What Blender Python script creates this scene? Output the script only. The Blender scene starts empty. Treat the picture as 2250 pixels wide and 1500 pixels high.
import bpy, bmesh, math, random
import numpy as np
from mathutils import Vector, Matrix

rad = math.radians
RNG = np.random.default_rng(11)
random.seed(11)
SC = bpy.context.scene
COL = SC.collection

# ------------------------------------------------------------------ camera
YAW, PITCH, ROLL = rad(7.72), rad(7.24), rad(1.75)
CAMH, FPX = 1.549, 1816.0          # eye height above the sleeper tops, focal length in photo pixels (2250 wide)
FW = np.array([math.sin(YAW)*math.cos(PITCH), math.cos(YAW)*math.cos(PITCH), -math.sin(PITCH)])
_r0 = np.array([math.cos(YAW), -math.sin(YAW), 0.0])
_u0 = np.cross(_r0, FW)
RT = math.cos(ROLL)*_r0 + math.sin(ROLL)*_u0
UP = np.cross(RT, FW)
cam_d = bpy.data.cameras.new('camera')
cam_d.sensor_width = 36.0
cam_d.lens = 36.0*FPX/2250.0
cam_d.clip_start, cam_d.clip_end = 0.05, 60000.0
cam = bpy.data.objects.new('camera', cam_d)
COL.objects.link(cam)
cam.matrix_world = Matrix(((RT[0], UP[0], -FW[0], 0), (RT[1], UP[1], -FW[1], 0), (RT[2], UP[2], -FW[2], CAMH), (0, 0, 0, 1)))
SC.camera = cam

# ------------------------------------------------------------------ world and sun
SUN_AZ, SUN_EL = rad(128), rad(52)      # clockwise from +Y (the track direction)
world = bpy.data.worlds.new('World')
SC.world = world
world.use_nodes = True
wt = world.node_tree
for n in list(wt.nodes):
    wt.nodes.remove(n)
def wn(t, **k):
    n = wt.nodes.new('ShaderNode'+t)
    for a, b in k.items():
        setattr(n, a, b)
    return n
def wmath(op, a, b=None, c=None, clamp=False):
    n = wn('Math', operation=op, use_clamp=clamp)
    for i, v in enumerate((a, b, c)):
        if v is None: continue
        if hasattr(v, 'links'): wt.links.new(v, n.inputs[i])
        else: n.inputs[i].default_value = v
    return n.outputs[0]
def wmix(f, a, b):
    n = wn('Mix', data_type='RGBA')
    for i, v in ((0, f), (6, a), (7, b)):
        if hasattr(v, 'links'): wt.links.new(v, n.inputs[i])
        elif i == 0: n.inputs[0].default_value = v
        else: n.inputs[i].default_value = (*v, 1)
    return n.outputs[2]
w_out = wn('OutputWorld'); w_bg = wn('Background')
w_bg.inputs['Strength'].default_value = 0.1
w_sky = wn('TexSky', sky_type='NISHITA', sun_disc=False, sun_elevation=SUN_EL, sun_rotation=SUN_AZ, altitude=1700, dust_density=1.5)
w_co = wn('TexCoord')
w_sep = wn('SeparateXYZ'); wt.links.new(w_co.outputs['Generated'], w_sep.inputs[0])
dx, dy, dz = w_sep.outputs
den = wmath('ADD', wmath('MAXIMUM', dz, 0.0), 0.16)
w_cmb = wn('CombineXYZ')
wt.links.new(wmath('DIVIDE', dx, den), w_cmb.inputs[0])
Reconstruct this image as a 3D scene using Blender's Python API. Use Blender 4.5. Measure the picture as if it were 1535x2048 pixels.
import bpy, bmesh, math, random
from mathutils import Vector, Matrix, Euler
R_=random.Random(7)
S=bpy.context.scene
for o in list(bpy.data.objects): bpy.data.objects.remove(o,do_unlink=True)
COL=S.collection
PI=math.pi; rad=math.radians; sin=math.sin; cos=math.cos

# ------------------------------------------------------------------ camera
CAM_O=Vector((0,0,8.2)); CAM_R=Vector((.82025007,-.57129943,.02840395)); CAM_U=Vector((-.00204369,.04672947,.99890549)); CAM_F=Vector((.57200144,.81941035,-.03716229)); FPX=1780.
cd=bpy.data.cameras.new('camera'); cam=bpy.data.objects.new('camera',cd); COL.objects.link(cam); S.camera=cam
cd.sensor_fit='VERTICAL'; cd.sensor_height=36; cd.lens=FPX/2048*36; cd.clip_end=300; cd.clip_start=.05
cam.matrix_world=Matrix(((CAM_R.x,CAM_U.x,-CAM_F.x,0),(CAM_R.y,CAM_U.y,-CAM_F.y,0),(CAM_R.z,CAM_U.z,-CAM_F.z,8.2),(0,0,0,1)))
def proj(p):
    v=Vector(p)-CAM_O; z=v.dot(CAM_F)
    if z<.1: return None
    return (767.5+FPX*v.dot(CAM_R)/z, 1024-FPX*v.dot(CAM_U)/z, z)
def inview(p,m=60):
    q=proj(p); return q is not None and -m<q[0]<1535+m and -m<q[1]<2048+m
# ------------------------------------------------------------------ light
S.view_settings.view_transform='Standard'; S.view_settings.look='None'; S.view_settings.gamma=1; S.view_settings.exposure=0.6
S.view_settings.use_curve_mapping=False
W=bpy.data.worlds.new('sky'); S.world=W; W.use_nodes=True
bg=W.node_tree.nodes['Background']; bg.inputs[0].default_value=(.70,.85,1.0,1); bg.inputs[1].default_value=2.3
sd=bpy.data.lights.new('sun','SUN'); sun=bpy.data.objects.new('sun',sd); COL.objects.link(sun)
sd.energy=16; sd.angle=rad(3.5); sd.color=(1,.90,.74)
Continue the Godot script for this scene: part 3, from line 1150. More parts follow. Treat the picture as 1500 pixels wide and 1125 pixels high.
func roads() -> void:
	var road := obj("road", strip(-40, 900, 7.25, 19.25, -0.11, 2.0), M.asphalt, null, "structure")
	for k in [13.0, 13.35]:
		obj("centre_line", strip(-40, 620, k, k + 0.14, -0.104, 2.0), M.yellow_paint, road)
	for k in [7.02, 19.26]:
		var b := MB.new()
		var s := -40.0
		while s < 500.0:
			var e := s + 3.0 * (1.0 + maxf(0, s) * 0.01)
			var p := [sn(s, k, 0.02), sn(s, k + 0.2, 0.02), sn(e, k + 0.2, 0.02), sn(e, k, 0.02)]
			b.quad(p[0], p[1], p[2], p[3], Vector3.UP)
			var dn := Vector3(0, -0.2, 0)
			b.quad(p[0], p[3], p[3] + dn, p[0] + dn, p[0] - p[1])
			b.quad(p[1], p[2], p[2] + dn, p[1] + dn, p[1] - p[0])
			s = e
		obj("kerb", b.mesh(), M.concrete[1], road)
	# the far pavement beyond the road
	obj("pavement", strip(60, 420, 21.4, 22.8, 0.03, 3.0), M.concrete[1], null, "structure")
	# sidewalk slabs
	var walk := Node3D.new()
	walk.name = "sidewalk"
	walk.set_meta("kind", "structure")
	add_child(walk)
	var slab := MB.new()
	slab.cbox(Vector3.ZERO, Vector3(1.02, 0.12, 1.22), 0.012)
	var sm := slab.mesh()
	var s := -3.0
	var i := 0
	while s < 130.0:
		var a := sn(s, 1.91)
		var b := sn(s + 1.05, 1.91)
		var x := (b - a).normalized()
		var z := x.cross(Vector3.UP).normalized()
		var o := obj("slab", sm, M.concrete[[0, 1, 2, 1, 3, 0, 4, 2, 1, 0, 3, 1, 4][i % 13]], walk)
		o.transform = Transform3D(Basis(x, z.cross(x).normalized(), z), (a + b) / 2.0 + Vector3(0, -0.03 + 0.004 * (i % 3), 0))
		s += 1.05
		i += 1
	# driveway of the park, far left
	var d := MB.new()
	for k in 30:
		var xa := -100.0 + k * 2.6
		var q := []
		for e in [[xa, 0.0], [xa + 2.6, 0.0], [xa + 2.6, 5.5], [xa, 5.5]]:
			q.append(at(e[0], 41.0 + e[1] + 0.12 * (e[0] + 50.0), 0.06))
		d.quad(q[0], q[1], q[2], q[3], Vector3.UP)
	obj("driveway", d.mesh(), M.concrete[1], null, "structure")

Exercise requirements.
Find each line that has the word "high", then copy it out.

Written answer.
What Blender Python script creates this scene? Output the script only. The Blender scene starts empty. Treat the picture as 2250 pixels wide and 1500 pixels high.
Continue the Godot script for this scene: part 3, from line 1150. More parts follow. Treat the picture as 1500 pixels wide and 1125 pixels high.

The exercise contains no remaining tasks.